The border crossings had been an important means of getting U.S. war materiel into Afghanistan. Since then, NATO and the U.S. have been using a circuitous northern route to bring supplies into troops fighting there.
Since Pakistan closed the Khyber Pass border-crossing, NATO has had to supply its forces through Afghanistan's Salang Tunnel, a 1.6-mile-long Soviet-era relic with unforgiving dimensions and a deadly history, CBS News' John Bentley reported on the "CBS Evening News" Saturday.
Afghanistan tunnel carries risks for NATO
The badly rutted road in the tunnel can jam trucks against the rocks or tip them over, Bentley reports. Drivers can wait for more than a week to get through the dangerous mountain pass. Despite the risks, coalition troops rely on the tunnel for 85 percent of their fuel. It is the best route available since Pakistan closed its borders to NATO trucks.
While there are other routes through the Hindu Kush mountains, the Salang Tunnel is the only one that is protected, Bentley reports. So drivers have to make a choice: take your chances on this road, or risk being attacked by insurgents.
The U.S. negotiating team has left Islamabad over the last several days.
Pentagon spokesman George Little said they were prepared to return on short notice if circumstances change.
A senior Defense Department official, Peter Lavoy, talked to senior Pakistani officials over the weekend but was not allowed to meet with Gen. Ashfaq Parvez Kayani, chief of the Pakistani army.

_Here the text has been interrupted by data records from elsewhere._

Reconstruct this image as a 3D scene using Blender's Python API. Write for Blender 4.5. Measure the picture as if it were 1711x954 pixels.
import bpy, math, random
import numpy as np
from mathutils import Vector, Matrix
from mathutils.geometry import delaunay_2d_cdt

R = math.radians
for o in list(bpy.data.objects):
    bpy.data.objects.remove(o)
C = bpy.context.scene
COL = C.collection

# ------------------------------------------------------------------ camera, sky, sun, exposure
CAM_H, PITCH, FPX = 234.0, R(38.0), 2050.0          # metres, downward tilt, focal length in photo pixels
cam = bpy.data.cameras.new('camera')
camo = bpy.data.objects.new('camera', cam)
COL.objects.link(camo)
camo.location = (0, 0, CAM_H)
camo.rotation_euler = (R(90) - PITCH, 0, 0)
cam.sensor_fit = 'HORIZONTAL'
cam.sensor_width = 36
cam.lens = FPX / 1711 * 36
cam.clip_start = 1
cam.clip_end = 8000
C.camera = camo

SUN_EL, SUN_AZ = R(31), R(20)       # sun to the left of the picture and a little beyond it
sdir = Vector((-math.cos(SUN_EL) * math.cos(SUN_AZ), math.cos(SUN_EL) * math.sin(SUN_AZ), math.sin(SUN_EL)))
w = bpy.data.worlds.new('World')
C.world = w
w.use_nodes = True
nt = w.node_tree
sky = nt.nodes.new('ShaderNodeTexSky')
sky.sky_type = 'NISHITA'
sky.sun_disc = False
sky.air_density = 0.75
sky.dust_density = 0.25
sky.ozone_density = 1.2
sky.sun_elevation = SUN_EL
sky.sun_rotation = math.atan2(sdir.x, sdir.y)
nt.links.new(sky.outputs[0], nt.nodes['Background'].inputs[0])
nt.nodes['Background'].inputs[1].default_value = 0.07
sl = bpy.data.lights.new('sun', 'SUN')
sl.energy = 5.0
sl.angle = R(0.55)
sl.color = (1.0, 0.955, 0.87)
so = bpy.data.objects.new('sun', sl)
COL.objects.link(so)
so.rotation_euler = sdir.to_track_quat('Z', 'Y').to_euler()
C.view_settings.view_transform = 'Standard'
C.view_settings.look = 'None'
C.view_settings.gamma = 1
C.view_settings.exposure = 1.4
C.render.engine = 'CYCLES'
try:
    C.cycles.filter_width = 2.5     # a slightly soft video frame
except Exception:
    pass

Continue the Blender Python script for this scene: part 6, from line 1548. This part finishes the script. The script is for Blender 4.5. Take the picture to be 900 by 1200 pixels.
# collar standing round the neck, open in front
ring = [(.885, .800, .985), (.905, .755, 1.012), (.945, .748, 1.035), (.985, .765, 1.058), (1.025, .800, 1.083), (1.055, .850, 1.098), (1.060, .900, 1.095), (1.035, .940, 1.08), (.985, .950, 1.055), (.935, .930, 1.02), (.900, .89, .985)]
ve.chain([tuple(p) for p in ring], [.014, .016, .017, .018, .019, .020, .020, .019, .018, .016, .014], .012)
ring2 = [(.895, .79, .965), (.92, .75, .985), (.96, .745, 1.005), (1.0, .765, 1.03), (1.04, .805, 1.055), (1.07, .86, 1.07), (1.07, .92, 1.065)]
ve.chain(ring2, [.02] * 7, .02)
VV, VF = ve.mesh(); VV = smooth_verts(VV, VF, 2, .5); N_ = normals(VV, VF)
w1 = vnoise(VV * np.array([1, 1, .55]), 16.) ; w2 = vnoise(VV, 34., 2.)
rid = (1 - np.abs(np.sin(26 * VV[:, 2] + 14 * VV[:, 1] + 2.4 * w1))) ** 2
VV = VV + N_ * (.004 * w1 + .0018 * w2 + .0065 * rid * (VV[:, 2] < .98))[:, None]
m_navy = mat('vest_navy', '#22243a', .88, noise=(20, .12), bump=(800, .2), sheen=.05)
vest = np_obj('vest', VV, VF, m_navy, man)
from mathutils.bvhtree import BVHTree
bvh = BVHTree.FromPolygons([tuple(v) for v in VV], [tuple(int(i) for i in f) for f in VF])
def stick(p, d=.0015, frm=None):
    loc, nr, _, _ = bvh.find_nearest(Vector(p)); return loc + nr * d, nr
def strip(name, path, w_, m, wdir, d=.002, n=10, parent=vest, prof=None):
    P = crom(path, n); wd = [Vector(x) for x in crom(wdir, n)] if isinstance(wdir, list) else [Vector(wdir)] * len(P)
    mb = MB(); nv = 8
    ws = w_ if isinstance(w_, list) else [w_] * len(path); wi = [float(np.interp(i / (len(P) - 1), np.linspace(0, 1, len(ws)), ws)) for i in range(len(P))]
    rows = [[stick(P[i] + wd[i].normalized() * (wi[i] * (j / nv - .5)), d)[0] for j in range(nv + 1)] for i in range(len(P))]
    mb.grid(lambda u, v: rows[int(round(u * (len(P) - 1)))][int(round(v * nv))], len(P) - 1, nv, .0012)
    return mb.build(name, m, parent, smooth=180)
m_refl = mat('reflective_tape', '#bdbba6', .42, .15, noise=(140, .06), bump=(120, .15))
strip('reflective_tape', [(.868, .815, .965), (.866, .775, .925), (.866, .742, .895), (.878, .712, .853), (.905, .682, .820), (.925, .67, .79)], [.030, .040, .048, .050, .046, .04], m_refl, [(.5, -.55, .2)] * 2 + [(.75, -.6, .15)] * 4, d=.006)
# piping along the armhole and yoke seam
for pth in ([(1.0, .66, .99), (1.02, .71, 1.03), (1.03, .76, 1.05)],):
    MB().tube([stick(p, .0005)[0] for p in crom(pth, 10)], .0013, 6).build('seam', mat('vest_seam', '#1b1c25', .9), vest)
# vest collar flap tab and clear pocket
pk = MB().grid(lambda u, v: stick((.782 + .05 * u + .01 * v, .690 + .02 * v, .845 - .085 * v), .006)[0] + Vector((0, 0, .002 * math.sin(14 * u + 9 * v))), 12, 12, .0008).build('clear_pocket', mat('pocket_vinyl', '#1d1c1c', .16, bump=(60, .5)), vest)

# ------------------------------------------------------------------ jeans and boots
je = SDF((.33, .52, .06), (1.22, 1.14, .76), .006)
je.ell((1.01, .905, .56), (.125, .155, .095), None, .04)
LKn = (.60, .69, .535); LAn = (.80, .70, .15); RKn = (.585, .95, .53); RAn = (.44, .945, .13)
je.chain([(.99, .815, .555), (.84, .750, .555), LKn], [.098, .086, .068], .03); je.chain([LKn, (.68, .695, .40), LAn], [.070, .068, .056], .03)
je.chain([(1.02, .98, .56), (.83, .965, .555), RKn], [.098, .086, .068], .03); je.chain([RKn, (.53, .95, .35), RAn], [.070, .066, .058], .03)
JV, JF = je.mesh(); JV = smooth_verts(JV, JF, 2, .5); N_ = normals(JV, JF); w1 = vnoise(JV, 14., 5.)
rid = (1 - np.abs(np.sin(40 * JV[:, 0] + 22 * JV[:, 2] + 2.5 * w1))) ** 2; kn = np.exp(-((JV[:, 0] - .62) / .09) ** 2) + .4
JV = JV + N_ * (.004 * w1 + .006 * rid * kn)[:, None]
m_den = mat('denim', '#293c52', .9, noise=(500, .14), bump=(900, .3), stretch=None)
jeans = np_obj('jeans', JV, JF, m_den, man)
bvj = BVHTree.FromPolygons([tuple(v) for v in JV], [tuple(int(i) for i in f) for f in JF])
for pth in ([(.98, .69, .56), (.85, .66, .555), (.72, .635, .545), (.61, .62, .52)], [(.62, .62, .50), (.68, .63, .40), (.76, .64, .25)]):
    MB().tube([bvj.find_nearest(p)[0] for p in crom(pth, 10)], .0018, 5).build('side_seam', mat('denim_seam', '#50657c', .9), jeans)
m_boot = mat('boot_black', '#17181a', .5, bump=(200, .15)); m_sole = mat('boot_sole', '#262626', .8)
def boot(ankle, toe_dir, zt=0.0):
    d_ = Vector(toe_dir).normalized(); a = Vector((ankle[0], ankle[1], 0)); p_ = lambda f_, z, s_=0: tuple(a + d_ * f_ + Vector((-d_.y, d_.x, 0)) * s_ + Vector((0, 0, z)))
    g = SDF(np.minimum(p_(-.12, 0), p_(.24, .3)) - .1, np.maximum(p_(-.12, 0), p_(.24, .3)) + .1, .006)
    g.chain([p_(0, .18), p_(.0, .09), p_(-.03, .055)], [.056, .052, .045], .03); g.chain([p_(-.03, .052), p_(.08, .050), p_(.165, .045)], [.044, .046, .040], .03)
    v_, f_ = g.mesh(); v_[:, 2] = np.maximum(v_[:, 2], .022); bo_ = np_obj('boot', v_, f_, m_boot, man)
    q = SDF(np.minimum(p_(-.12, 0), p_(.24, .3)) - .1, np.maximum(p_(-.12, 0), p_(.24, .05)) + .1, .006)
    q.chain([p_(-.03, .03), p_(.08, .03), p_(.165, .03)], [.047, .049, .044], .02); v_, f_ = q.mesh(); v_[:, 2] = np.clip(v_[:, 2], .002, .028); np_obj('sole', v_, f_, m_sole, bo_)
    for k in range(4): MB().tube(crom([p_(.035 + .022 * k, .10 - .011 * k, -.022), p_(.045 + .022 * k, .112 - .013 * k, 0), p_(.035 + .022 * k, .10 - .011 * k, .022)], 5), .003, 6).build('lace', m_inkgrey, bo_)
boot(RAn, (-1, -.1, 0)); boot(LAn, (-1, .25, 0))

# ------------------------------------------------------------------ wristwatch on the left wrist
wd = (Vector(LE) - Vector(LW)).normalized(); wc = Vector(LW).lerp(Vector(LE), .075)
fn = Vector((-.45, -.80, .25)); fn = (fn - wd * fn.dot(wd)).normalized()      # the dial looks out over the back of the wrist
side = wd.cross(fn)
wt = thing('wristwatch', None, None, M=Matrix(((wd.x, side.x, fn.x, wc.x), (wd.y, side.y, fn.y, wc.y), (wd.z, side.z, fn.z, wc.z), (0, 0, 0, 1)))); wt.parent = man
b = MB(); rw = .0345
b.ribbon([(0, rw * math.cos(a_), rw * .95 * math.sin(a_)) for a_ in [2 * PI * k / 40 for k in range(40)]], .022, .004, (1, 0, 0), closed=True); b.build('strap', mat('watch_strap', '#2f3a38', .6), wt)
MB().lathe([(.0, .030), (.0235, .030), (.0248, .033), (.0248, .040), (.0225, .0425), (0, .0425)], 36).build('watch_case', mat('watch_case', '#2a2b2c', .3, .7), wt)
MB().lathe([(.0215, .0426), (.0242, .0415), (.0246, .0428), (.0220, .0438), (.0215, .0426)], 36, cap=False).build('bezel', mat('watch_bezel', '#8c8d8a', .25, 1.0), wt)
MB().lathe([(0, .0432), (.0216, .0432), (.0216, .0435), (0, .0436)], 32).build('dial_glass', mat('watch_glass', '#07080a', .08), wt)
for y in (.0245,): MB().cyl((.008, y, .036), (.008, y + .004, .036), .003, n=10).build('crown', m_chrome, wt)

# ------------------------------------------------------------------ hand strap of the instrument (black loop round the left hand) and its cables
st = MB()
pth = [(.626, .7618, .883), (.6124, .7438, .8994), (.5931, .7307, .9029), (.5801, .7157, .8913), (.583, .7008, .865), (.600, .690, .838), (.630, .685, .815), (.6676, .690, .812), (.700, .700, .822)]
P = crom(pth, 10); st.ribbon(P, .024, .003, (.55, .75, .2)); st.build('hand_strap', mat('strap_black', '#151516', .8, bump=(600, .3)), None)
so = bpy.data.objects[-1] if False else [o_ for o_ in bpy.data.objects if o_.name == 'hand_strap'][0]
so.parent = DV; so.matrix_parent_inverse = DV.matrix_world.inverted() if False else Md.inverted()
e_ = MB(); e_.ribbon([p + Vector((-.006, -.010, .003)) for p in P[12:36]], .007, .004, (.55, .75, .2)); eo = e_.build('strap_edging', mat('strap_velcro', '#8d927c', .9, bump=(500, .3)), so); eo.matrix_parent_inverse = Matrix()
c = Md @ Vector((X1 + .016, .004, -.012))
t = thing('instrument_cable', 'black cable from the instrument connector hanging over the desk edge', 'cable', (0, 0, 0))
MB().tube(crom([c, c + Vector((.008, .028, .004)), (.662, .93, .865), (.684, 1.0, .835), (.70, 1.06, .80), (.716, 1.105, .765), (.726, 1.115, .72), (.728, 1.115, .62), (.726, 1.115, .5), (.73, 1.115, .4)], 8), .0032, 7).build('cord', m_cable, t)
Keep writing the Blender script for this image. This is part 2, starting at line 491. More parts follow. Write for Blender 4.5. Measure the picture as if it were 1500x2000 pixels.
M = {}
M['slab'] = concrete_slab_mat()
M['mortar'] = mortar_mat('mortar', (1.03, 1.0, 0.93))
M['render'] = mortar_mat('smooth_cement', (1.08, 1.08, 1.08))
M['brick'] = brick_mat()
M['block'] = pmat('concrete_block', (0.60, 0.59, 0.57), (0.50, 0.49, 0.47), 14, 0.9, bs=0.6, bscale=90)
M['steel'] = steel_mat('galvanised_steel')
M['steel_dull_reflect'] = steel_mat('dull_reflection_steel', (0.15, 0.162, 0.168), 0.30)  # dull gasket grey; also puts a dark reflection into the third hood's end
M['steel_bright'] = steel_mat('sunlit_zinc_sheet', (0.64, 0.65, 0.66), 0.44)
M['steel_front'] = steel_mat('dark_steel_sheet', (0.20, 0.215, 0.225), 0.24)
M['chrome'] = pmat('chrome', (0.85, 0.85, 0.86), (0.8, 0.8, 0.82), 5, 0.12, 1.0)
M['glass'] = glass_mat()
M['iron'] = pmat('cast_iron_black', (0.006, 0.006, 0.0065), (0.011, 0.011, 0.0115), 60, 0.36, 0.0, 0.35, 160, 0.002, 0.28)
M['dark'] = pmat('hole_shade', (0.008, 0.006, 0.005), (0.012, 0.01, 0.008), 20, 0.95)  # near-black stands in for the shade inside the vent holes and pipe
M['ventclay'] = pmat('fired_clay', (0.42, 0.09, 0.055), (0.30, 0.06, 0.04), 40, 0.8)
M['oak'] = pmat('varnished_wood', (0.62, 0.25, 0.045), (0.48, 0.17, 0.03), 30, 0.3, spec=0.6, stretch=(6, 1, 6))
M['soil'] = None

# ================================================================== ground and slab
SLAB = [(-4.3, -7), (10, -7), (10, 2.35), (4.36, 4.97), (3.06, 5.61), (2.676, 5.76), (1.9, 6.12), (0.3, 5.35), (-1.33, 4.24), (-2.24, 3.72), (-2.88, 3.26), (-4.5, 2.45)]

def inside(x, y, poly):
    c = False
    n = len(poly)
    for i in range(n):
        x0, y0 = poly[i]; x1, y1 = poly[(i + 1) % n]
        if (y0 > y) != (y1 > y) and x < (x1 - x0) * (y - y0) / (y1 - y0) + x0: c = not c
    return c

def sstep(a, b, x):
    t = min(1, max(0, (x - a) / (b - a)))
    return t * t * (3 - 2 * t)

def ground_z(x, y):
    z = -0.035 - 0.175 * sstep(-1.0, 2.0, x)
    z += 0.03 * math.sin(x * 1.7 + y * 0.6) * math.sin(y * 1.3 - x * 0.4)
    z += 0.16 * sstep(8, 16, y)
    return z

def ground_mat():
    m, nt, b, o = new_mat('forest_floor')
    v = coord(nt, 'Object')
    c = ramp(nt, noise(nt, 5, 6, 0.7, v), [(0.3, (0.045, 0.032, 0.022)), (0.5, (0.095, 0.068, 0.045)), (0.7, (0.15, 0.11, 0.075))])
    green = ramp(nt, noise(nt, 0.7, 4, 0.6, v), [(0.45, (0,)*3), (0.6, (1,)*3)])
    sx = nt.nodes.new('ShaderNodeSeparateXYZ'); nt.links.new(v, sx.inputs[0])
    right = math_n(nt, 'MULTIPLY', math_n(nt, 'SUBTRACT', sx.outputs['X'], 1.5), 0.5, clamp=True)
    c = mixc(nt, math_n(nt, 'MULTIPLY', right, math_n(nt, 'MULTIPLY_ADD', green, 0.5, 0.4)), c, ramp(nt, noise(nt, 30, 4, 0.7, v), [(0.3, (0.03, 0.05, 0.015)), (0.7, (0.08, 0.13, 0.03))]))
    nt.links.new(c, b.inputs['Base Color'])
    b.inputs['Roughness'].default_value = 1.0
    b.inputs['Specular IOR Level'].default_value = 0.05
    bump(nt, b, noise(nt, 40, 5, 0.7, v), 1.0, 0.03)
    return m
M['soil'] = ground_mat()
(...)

The Pakistani foreign ministry declined to comment.
Meanwhile, the No. 2 commander in Afghanistan, U.S. Lt. Gen. Curtis Scaparrotti, acknowledged the troubled Washington-Islamabad relationship, but said the closed border has not affected his operations.
Scaparrotti said commanders are "working very hard" to improve the military-to-military relationship between the two countries and get it back to where it was before the November killings.
"We're a fair ways from that right now," he said.
But Scaparrotti said the U.S. has built alternative supply routes and has been able to get what it needs for the war despite the border closing. NATO last week finalized those agreements to move supplies through other countries.
"It's not really affected us," he told Pentagon reporters via a videoconference from Afghanistan.
The U.S. team that had been negotiating with Pakistanis had been there for about six weeks, Little said, but he declined to say what progress it made in that time.
"A decision was reached that it was time to bring the team home for a short period of time," he said. "Again, we're ready to send them back at any moment."
There have been a number of sticking points in the talks to reopen the border besides the issue of an apology for the November deaths. There have also been tough negotiations over the fee that Pakistan would charge for each truck to cross its territory. Before the November attack, the cost had been $250 per truck. As of late May, Pakistan was demanding $5,000 per truck and the U.S. had countered with $500. It's unclear where that issue stood as of Monday.
Last week, Pakistani-U.S. relations hit a new low. Defense Secretary Leon Panetta visited India, Pakistan's archrival, and Afghanistan and in each locale openly expressed frustration with the Pakistani's government willingness to help the U.S. in the war on terror, and acknowledged aloud that "the whole idea" was to leave Pakistan in the dark about the secret raid that killed Osama bin Laden in an Army garrison town in Pakistan last year.